About half of it appeared on DCist today. The other half fell onto the cutting room floor.
So much gets said in the course of an interview that distilling it to the essence of the discussion and maintaining the integrity of what was meant is a challenge - a worthy problem to solve.
The imperfection of the questioner can be eliminated. I asked this lemon of a question about concerning energy conservation and the use of new media. Any person who has seen a Nam June Paik television piece knows it is on for many hours and can involve several hundred television monitors. How much energy does that consume? Perhaps no more than a Radio Shack.
In a very long and winding discourse, part of which sought to find the essence of the question, this nugget can be removed from the answer.

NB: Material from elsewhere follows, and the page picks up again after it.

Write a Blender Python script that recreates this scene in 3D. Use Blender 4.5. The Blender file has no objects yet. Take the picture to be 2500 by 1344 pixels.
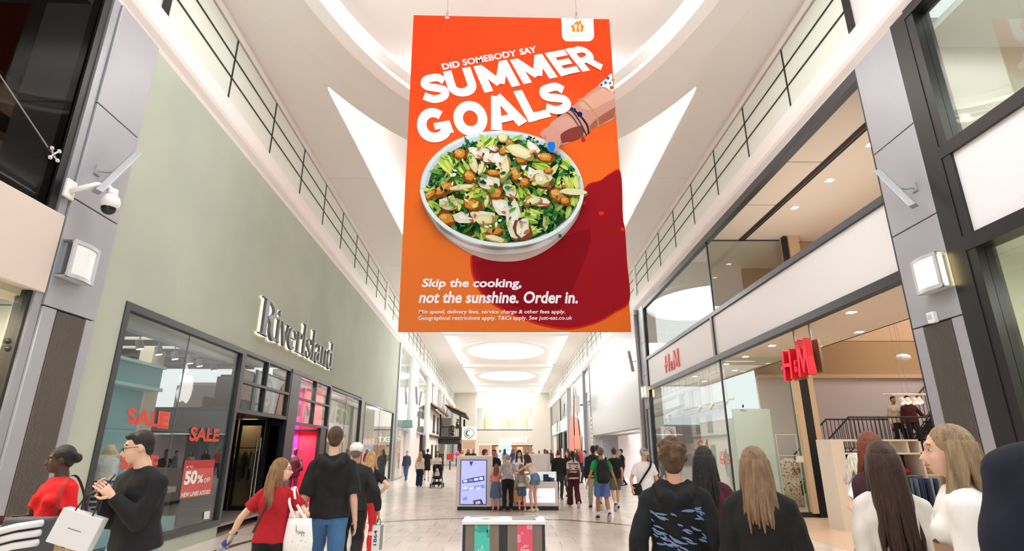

Artists are always concerned about concerving technology because they want to preserve their work. And artists are not generating enormous bodies of work [that consume a lot of energy] in any case. So, I find it a higly efficient use of technology as opposed to where it is all brought into an office and gotten rid of and dumped [a couple years later for newer models].Additionally, there is an issue of grammar. The slip of the tongue, in the last several decades (at least since political correctness took over, but maybe even historically) is to dumb down the plurality of pronouns, such as they and them, into singular pronouns describing a viewer, or an artist, or a person. It happens during interviews heard on NPR, CNN, Fox, and so forth. When transcribing such an occurance into print it can evaporate. Grammar can take over.
I've been talking with a couple of other curators recently that I hope to publish in a couple of months or so. I still feel like I need more material. Part of the Hanhardt interview will fall in there (not published on DCist).